Fiona Harvey is a journalist with the Guardian.
The global battle for natural resources — from food and water to energy and precious metals — is only beginning, and will intensify to proportions that could mean enormous upheavals for every country, leading academics and business figures told a conference in Oxford on Thursday.
Sir David King, former chief scientific adviser to the United Kingdom’s (UK) government, who convened the two-day Resource 2012 conference, told the Guardian: “We are nowhere near realising the full impact of this yet. We have seen the first indications — rising food prices, pressure on water supplies, a land grab by some countries for mining rights and fertile agricultural land, and rising prices for energy and for key resources [such as] metals. But we need to do far more to deal with these problems before they become even more acute, and we are not doing enough yet.”
Countries that are not prepared for this rapid change will soon — perhaps irrevocably — lose out, with serious damage to their economies and way of life, the conference was told.
Amartya Sen, a Nobel prize-winning economist, said that the free market would not necessarily provide the best solution to sharing out the world’s resources. Governments would need to step in, he said, to ensure that people had access to the basics of life, and that the interests of businesses and the financial markets did not win out over more fundamental human needs.
Sen has played a key role as an academic in showing how the way resources are distributed can impact famine and surplus more than the actual amount of resources, that are available, particularly food.
Nobel prize-winning economist Amartya Sen thinks governments will need to step in to ensure that the interests of businesses and the financial markets did not win out over more fundamental human needs.
David Nabarro, special representative for food security and nutrition at the United Nations Special, defended the outcomes of last month’s Rio+20 conference — a global summit that was intended to address resource issues and other environmental problems, including pollution, climate change and the loss of biodiversity, all of which are likely to have knock-on effects that will exacerbate resource shortages.
Many observers criticised the governments represented at Rio+20 for failing to adopt any clear targets and initiatives on key environmental problems, saying it was a wasted opportunity.
But Nabarro said there had been important successes — that governments had agreed to strive for the elimination of hunger and more sustainable agriculture, including an emphasis on small farmers, improvements in nutrition (in both developed and developing countries), and cutting the harmful waste of resources that is currently plaguing economies.
Several speakers joined him in highlighting the problems of waste and inefficiency — the developed world tends to be profligate in its use of natural resources, because most western companies have in the last century experienced few limits on their ability to access raw materials in peacetime, thanks to the opening up of global trade.
But this is rapidly changing.

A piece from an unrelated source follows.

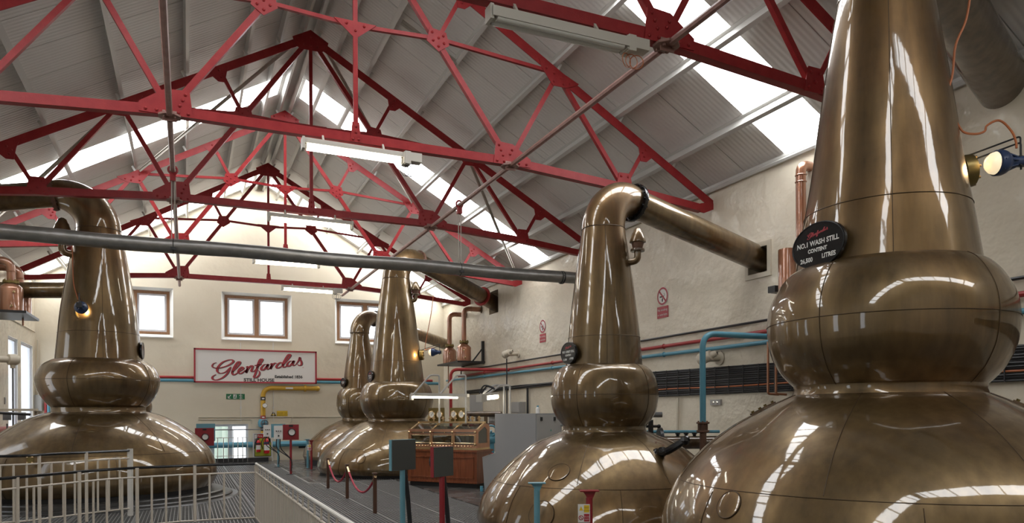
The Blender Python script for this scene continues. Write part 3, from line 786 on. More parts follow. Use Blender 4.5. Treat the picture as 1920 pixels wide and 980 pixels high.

One of the first indications has been the soaring price of fossil fuel energy in the past decade, which has had severe economic impacts but which could easily be lessened if countries and companies took simple measures to be more energy-efficient. The failure of businesses, individuals and governments to improve their efficiency, even by relatively small amounts, has been one of the conundrums for resource economists in recent years. According to standard economic thinking, rising prices should prompt more efficiency, but this has happened at a much slower rate than should have been the case.
According to standard economic thinking, rising prices should prompt more efficiency, but this has happened at a much slower rate than should have been the case.
If price signals are not enough to change behaviour, then other methods such as government intervention may be needed.
Paul Kagame, the president of Rwanda, urged rich countries to work together with poor developing nations to ensure that the best was made of the natural resources, and to remedy situations where scarcity leads to human suffering.
Businesses also joined in to discuss their efforts to use resources more sustainably. Peter Brabeck-Letmathe, the chairman of Nestlé, outlined his company’s programme to use water more efficiently. He said water was often overlooked, and considered as a free resource, but that this was a mistake — he reminded listeners that the increasing availability of clean drinking water, accompanied by better sanitation and hygiene, had been the biggest single factor behind the enormous increases in longevity of people in developed countries in the past 150 years, and the GDP growth that followed.
Camilla Toulmin, of the International Institute for Environment and Development, said the conference should act as a primer to policymakers and politicians who have been insufficiently aware of the real issues surrounding resource constraints and the economics of waste and distribution.
“This is like an Open University course that is educating people on the problems here. I hope the financiers and businesspeople go home with a clearer understanding of how important this is, and of the role they can play.”